Metro

Lead ticket-fix detective may have divulged information to indicted former cop

The NYPD is considering filing departmental charges against its lead ticket-fix detective after discovering he leaked sensitive information to a former Internal Affairs cop who is now under indictment in the sweeping case, The Post has learned.

In a stunning breach that could cripple Bronx District Attorney Robert Johnson’s prosecution, Detective Randy Katakofsky divulged details of the investigation during several “inappropriate” conversations with Lt. Jennara Everleth-Cobb, who had transferred out of IAB at the start of the ticket-fixing scandal, law enforcement sources said.

“He was a little chatterbox. He was leaking like a sieve,” said one source.

NYPD brass is now deciding whether to hit Katakofsky with internal charges — which would likely torpedo his credibility.

Among the charges being considered, said a source, is “failure to follow department protocol.”

Katakofsky has allegedly admitted in meetings with his IAB bosses that he went rogue and shared information about the case with Cobb, who is one of 16 cops facing felony prosecution in The Bronx.

But he claimed he was conducting an “integrity test” — planting information with her to see if it surfaced elsewhere, the sources said.

“You can’t freelance like that,” blasted one law-enforcement source. “There is a central group in IAB [that conducts integrity tests]. It has to be coordinated.”

A source close to Cobb said, “She did not feel it was an integrity test. The information he was feeding her was very credible.”

Patrick Lynch, head of the PBA union — who has publicly slammed the Bronx probe, noting that ticket-fixing is sanctioned at the highest levels of the NYPD — said the Katakofsky allegations “casts an air of doubt over the entire investigation.”

Lynch noted that earlier this month, Deputy Inspector John McDermott, who oversaw the investigation, quietly filed retirement papers after 27 years with the NYPD.

“First, we see the highest ranking supervisor who oversaw the so called ‘ticket-fixing’ investigation retire suddenly and without warning,” Lynch said. “And now the veracity of the work by the principal detective is being called into doubt by the department.”

“If this rogue investigator cut corners in an attempt to set up a Lieutenant for charges, then who knows what he was capable of doing just to make a case against fellow police officers. You have to wonder if he set them up too. “

Cobb had been working a two-year stint in IAB when the unit began the probe of veteran cop Jose Ramos, and his alleged ties to a Bronx drug dealer, which led to the sweeping ticket-fix investigation.

Sources said she declined the NYPD’s offer of a raise if she stayed in the unit. Her last day at IAB was June 26, 2009, records show.

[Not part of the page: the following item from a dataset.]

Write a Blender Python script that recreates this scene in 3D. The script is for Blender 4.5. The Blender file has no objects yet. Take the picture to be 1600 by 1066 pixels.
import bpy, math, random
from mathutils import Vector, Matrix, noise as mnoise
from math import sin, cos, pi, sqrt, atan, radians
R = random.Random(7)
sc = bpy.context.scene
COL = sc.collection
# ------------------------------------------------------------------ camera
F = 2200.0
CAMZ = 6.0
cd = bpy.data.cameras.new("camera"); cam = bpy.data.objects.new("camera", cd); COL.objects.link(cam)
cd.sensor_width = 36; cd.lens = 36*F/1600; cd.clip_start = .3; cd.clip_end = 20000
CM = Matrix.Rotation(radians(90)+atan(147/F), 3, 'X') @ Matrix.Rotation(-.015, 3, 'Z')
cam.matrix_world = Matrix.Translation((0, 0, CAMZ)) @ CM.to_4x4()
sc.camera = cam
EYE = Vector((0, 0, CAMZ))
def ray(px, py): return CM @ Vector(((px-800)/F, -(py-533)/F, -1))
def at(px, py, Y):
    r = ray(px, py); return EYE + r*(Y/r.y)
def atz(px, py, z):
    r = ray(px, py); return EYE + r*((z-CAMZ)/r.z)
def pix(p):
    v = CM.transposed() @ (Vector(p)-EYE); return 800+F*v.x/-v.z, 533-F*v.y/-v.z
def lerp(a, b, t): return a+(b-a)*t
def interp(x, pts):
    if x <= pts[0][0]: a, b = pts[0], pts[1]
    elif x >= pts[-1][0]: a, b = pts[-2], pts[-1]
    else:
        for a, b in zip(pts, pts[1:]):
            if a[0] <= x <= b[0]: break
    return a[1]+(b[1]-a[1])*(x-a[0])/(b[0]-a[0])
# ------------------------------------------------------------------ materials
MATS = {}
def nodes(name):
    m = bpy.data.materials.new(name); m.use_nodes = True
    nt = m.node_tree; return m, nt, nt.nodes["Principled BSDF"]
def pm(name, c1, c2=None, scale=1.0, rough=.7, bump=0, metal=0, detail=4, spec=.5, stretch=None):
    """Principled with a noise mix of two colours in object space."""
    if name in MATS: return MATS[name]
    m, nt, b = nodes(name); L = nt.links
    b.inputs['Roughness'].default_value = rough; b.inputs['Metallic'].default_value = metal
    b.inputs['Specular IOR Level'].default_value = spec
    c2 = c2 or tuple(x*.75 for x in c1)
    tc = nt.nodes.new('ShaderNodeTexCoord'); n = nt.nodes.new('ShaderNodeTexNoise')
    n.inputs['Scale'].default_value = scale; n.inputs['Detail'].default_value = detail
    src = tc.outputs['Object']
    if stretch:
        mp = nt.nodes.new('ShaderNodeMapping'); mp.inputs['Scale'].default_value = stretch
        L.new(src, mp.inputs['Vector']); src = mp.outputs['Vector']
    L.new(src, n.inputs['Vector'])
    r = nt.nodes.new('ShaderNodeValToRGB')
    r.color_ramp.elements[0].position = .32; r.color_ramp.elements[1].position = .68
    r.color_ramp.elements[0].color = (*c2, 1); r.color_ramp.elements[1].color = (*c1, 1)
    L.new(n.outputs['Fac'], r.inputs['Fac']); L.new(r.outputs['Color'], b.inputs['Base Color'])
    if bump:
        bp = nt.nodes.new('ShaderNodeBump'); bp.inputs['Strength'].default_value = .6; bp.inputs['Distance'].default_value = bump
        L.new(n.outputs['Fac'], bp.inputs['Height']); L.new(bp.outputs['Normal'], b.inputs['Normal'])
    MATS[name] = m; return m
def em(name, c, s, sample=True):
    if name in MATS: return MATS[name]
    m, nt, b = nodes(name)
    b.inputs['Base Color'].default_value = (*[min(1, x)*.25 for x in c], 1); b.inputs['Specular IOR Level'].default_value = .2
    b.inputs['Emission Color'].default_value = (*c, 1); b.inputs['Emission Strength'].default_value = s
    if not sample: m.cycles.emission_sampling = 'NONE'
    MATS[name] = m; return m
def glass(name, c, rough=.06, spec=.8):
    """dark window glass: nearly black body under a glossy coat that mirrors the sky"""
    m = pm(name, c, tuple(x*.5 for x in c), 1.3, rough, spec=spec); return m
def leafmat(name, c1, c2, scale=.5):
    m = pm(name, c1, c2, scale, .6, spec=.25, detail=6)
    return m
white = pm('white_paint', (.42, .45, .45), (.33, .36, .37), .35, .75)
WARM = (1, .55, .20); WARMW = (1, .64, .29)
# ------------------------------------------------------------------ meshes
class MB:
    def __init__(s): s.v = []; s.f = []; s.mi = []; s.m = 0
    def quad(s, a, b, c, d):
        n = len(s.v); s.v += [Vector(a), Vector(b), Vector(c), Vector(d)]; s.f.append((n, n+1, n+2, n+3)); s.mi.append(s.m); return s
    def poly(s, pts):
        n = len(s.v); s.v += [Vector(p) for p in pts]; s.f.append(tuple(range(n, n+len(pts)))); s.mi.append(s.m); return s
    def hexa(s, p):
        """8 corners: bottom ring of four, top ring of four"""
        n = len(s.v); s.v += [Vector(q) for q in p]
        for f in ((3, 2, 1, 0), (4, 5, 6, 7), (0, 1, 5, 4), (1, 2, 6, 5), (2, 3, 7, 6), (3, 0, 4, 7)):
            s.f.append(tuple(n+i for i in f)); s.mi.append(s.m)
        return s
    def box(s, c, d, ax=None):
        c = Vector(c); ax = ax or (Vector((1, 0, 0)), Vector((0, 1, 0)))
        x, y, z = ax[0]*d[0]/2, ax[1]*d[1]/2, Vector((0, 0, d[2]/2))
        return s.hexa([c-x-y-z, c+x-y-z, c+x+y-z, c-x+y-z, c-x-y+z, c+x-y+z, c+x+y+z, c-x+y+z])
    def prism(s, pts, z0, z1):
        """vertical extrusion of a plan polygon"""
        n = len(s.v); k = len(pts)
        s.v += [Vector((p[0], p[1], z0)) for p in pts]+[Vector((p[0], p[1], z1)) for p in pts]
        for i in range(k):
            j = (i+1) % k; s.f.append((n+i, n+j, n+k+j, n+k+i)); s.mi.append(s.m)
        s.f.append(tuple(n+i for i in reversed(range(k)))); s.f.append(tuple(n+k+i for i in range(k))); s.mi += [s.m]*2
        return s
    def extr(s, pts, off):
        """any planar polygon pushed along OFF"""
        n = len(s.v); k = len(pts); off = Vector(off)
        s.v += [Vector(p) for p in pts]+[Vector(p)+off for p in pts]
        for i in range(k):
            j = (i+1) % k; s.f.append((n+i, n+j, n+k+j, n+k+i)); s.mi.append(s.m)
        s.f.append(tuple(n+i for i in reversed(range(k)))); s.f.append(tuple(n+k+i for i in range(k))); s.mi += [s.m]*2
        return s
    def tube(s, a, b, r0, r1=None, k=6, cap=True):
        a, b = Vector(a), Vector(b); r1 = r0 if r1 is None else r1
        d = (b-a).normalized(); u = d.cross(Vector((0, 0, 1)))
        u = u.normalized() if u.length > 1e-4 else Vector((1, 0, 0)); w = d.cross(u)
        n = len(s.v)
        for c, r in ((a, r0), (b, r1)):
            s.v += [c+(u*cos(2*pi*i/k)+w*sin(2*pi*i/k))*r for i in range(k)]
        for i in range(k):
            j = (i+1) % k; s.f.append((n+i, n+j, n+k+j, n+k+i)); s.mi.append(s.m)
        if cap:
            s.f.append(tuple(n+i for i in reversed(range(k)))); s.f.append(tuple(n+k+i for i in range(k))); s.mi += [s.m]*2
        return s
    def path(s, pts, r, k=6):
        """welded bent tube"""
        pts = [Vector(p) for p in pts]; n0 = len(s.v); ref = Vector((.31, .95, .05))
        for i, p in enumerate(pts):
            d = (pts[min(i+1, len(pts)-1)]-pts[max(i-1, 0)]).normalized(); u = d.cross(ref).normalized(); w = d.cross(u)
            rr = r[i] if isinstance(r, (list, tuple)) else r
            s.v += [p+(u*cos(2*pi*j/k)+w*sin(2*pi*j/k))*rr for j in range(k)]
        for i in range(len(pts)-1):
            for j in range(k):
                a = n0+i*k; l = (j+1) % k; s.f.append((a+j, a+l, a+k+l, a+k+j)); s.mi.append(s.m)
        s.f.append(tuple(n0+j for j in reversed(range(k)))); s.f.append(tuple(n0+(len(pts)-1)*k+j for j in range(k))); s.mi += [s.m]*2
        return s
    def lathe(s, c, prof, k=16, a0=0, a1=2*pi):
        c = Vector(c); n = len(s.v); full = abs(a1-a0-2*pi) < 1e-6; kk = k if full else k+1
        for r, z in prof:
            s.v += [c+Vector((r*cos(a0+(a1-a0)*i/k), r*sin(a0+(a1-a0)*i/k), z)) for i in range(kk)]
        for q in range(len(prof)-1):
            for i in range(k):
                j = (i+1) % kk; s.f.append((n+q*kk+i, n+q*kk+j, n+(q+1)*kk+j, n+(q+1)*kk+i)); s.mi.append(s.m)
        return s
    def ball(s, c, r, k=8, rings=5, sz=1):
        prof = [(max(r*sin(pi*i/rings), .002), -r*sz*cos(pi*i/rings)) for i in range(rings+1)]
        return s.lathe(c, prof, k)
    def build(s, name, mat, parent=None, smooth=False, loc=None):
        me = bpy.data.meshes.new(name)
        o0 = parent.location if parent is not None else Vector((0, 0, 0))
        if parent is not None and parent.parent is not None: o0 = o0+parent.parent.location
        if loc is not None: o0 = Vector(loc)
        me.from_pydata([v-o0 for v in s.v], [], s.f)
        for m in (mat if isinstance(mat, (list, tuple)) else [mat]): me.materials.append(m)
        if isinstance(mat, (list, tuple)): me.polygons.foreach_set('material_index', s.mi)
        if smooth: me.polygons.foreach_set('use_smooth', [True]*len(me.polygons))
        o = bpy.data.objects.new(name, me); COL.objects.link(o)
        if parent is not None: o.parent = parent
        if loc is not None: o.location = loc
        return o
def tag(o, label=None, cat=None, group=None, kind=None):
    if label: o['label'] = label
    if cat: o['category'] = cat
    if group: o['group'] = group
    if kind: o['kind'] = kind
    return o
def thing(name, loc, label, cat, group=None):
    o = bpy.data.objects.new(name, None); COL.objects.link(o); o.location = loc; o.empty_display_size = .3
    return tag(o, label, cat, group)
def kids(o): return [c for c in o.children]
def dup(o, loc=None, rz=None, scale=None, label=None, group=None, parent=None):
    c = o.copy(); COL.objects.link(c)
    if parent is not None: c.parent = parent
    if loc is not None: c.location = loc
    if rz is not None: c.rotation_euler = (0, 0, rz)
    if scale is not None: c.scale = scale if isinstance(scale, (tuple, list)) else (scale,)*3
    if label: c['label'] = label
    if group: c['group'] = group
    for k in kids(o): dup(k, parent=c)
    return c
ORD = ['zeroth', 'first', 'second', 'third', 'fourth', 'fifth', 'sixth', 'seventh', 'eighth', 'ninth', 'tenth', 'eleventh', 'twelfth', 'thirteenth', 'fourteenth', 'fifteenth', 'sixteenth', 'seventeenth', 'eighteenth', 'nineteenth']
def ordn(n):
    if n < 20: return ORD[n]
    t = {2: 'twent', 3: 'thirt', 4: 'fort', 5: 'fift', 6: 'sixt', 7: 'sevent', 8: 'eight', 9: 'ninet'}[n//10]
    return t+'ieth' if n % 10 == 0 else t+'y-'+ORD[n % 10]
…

Cobb transferred first to a detective unit, and then back to patrol after she was promoted to lieutenant, sources said. “All the while,” a law enforcement source said, “Katakofsky is talking to Cobb.”

Cobb was indicted Feb. 4, 2010, on misconduct and obstruction charges after she allegedly tipped off cop pals that phones were being tapped.

Asked about the possible departmental charges against Katakofsky, his lawyer, Rae Koshetz, said, “All I can say is that he hasn’t been served with any departmental charges.

“The detective was only doing his job.”

Cobb’s lawyer, Phillip Karasyk, declined comment.